There are many signs that Samaritan elements entered early into the Christist movement. The fourth gospel even represents the founder to have been accepted in Samaria as the Messiah; and in so far as the cult became Gentilised, even if the Ebionites did not stand for an ancient local and quasi-Samaritan foundation, Samaritans would be the more ready to join it, since they were thereby helping to discomfit the more exclusive Jews. But they too had their Christ-myth; and the conception of the Holy Spirit as a dove came from them to the Christians. Seeking to found finally on the Old Testament, the scripture-makers of the latter movement had to explain away their Samaritan antecedents by myths of heresy.
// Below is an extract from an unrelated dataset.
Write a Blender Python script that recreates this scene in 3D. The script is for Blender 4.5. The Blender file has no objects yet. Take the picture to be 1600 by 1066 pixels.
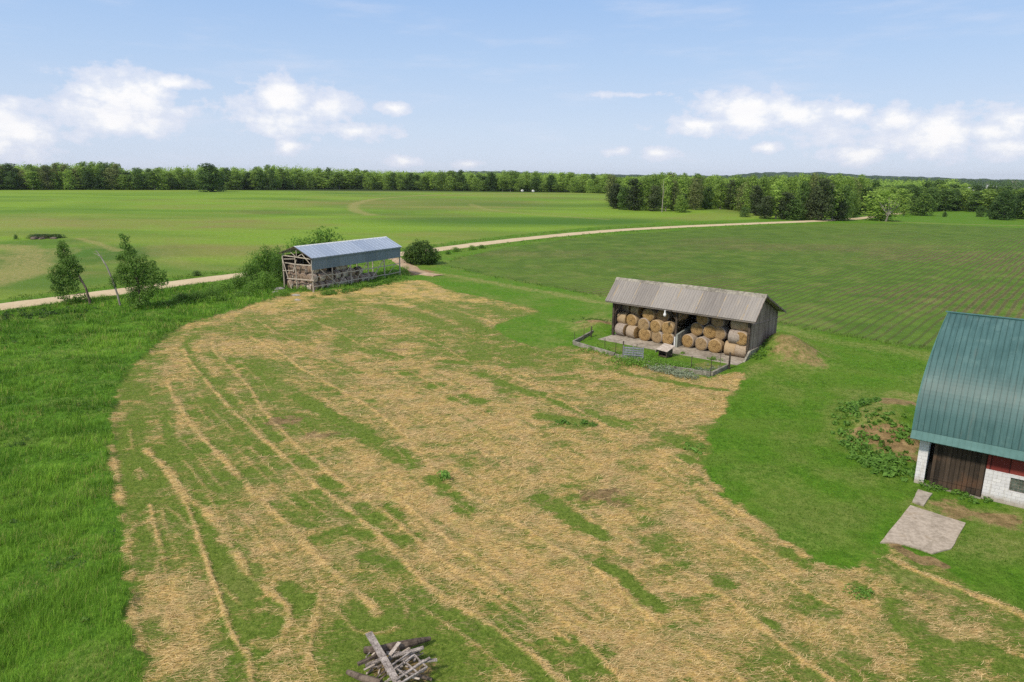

The book of Acts as a whole, however, stands for an ecclesiastical tendency in the second century to make out that the first apostles had not been divided; that Peter too was a preacher of Gentile Christism, to which he had been converted by a vision; and that Paul, in turn, had made concessions to Judaism. When the Judaic Church became less and less dangerous as a possible monopolist, the organizing Gentile churches could thus proceed to construct a theoretic connection between Christianity and Judaism, the “new dispensation” and the old, thus preserving for the new creed the prestige of the Old Testament, with which, as a body of sacred books, the New could not for a long time compete, even in the eyes of its devotees. At the same time the apostles, who had long figured as church-founders, were effectively glorified as wonder-workers, being credited with miracles which rivalled those of the Christos himself; and Peter raises a “Tabitha” from the dead as Jesus had done the “Talitha” or maiden in the gospels—a myth which was itself a duplicate of a traditional pagan miracle later credited to Apollonius of Tyana.